Shafer found only hostility to be a truly dangerous risk of interreligious encounter. Syncretism, relativism, and capitulation (better, "conversion") could be appropriate individual responses if moderate and balanced.  The challenge facing all religions is to collaborate in pursuing a vision of the world in which all of us, despite our differences, can imagine ourselves as siblings, working together for peace and justice. 

Novak briefly responded that the differences between himself and Shafer were more philosophical than theological, a manifestation of the current "culture war" that crosses religious boundaries. Novak's effort was to justify his understanding of Christianity to his own Jewish community.  He felt that Jews and Christians immersed in secular culture need to talk to one another to develop the full philosophical potential of their response to secularism. 

Much of the resulting general conversation revolved around Novak's statement that Judaism and Christianity make mutually exclusive truth claims.  Was it not possible that the unprecedented theological dialogue now beginning between Jews and Christians would leave the participants as different Jews and Christians, but still Jews and Christians?  What could make participants in interreligious dialogue different from their co-religionists would be the desire to articulate their truth claims in ways that did not exclude the other tradition but still maintained the distinctiveness of their own.  

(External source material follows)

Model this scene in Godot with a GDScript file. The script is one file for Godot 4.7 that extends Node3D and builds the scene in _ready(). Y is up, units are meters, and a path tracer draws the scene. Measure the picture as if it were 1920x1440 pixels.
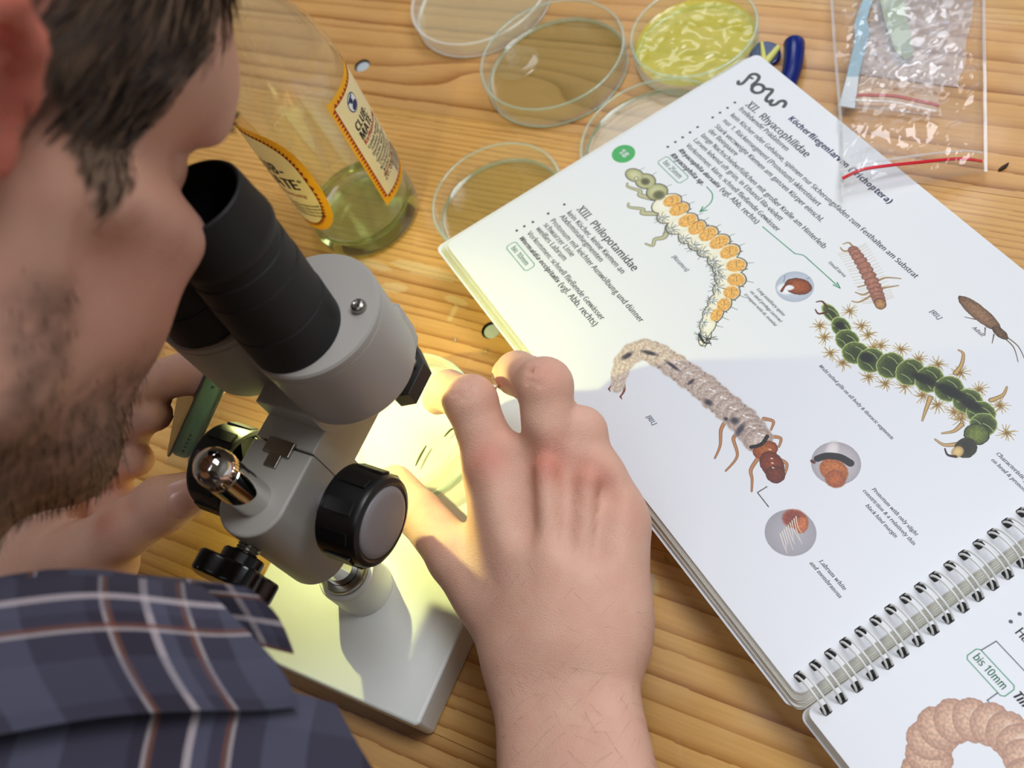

Similarly, it was asked why Jews could not think of Christians as divinely commanded to realize Israel's mission to be a blessing to the nations. How would such an approach be contrary to Jewish truth claims?  [Novak: but the Church's claims about Christ are more than that. Does not Judaism have to react Christianity according to Christian self-definition?] 

A related issue was the question of who speaks for a community, especially in a post-modernist world in which people feel they can only speak for themselves. Yet, interreligious dialogue presupposes community.